6.         Resurrection.

 

21                     Then he stretched himself upon the child three times, and called to the Lord and said, “O Lord my God, I pray You, let this child's life return to him.”

22                     The Lord heard the voice of Elijah, and the life of the child returned to him and he revived. (1 Kings 17:21-22).

 

Why did Elijah stretch himself over the child three times?  I don’t know.  But it is significant that Jesus would rise from the dead after three days.

 

7.         Resulting Faith.

 

23                     Elijah took the child and brought him down from the upper room into the house and gave him to his mother; and Elijah said, “See, your son is alive.”
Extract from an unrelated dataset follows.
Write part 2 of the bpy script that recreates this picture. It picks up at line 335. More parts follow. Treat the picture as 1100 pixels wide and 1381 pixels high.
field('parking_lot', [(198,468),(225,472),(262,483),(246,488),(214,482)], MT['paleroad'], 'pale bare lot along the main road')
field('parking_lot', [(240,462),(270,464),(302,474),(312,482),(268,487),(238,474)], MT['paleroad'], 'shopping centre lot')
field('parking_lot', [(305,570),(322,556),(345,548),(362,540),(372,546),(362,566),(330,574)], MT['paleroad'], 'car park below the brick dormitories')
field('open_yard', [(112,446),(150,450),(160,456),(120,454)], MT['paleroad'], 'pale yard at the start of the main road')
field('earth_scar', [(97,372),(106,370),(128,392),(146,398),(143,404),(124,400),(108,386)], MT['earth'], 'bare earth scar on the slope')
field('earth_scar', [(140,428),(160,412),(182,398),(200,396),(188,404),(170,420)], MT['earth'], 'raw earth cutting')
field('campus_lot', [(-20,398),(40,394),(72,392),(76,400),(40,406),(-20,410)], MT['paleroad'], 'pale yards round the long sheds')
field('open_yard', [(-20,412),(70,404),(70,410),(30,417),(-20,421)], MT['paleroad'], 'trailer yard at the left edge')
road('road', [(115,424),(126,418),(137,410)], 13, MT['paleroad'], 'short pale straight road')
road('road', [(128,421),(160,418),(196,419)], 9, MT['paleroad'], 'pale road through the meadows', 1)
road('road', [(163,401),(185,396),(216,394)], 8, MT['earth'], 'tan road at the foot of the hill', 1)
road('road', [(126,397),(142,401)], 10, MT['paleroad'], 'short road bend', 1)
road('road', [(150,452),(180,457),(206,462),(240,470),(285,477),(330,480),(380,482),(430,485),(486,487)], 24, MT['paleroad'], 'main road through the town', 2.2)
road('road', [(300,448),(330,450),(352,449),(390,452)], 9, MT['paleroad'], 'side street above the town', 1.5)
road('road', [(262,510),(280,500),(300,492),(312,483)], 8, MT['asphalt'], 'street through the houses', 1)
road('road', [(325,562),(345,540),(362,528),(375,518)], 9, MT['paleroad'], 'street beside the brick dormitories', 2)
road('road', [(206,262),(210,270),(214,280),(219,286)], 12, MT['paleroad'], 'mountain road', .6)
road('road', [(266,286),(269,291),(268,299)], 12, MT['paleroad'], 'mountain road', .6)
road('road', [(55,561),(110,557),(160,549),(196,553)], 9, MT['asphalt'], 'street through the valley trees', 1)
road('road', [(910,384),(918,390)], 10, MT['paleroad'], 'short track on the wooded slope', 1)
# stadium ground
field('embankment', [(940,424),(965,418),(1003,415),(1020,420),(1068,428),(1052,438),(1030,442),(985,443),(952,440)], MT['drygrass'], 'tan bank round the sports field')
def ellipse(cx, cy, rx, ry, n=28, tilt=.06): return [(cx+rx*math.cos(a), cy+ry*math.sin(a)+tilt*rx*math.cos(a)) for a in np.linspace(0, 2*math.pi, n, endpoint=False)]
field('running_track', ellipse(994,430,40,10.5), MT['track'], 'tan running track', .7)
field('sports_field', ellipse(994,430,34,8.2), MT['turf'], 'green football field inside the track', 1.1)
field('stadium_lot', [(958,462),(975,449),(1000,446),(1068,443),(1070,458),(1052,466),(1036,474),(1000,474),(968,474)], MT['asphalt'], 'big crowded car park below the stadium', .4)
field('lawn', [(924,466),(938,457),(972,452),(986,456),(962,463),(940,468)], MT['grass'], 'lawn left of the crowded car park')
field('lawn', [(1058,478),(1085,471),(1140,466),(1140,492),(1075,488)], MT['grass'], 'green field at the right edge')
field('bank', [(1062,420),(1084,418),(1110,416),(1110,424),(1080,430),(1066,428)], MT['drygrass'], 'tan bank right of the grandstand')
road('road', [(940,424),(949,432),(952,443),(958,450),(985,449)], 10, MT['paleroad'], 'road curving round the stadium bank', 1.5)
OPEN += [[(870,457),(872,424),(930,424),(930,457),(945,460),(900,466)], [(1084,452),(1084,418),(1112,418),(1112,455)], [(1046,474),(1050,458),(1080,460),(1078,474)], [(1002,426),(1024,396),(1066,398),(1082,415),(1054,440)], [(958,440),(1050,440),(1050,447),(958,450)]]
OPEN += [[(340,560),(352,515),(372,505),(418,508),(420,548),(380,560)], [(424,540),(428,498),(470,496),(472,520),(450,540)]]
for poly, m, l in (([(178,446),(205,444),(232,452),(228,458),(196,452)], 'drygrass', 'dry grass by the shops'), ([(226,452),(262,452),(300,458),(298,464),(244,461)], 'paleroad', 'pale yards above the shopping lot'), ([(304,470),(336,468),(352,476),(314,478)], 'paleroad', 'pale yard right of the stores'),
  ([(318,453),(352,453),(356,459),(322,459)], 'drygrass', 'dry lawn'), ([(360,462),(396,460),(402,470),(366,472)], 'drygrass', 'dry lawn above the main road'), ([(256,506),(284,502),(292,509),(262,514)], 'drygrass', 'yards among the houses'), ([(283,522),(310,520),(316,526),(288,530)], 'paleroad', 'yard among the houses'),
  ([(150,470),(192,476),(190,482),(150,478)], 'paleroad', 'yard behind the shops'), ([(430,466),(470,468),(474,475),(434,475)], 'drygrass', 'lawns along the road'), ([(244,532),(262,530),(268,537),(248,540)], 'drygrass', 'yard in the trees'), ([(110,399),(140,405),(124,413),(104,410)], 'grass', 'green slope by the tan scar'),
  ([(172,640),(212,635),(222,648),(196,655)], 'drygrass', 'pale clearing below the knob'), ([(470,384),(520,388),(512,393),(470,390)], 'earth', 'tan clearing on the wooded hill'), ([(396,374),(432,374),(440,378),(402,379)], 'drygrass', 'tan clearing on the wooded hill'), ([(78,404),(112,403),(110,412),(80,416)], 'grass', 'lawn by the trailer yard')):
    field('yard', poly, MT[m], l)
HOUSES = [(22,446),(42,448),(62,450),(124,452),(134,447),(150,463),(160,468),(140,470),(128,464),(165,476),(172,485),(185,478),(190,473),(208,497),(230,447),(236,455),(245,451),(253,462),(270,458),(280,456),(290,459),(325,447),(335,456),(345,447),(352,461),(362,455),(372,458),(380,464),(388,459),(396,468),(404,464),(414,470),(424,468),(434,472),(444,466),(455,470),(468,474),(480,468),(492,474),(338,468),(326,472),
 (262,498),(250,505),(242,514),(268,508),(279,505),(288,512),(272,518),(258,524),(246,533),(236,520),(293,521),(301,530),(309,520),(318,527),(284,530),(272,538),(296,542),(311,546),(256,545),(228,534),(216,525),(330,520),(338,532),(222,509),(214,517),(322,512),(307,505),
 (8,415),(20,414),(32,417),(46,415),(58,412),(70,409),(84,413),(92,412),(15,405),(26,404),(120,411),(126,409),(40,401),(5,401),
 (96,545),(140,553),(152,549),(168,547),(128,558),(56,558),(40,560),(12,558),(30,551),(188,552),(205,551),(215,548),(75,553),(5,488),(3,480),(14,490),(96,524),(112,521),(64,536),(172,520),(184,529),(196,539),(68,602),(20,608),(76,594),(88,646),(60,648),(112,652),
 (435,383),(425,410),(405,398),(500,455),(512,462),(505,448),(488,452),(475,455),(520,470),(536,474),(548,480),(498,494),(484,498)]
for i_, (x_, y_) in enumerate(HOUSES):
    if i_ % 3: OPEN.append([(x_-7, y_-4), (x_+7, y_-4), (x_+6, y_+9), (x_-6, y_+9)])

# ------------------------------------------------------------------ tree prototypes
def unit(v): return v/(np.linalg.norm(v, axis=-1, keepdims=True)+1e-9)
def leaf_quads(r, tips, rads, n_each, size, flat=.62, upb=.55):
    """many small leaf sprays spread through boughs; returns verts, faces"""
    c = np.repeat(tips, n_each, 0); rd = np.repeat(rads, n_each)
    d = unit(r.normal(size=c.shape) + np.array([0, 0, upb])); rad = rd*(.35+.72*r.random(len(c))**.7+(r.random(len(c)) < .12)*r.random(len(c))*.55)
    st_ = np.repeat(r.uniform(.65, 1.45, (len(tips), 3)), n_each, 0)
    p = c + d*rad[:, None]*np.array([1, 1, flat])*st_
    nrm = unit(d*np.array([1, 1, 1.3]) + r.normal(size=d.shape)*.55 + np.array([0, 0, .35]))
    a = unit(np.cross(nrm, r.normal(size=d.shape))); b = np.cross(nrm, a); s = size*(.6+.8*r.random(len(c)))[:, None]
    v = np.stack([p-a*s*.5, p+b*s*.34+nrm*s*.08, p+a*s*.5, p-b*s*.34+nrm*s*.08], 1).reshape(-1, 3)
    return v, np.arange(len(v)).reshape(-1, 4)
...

24                     Then the woman said to Elijah, “Now I know that you are a man of God and that the word of the Lord in your mouth is truth.” (1 Kings 17:23-24).

 

This is the climax of the story and the lesson of the passage.  It is that the word of the Lord is true.  I can’t promise that all of your problems will be solved.  But I can promise that God is true.

 

Here is the point of the narrative.  If God is able to breathe physical life into the dead corpse of this child, then He is also able to breath spiritual life into the nation of Israel.  And He is able to bring back vitality into the deadness of your own soul.

 

If you haven’t noticed already, there is a Christ motif here in the story of Elijah.  This is the same God who came to earth, entering time and space to...

 

·        Ask a foreign woman for a drink.

·        Feed hungry multitudes with a miraculous supply of food.

·        Rise from the dead after three days.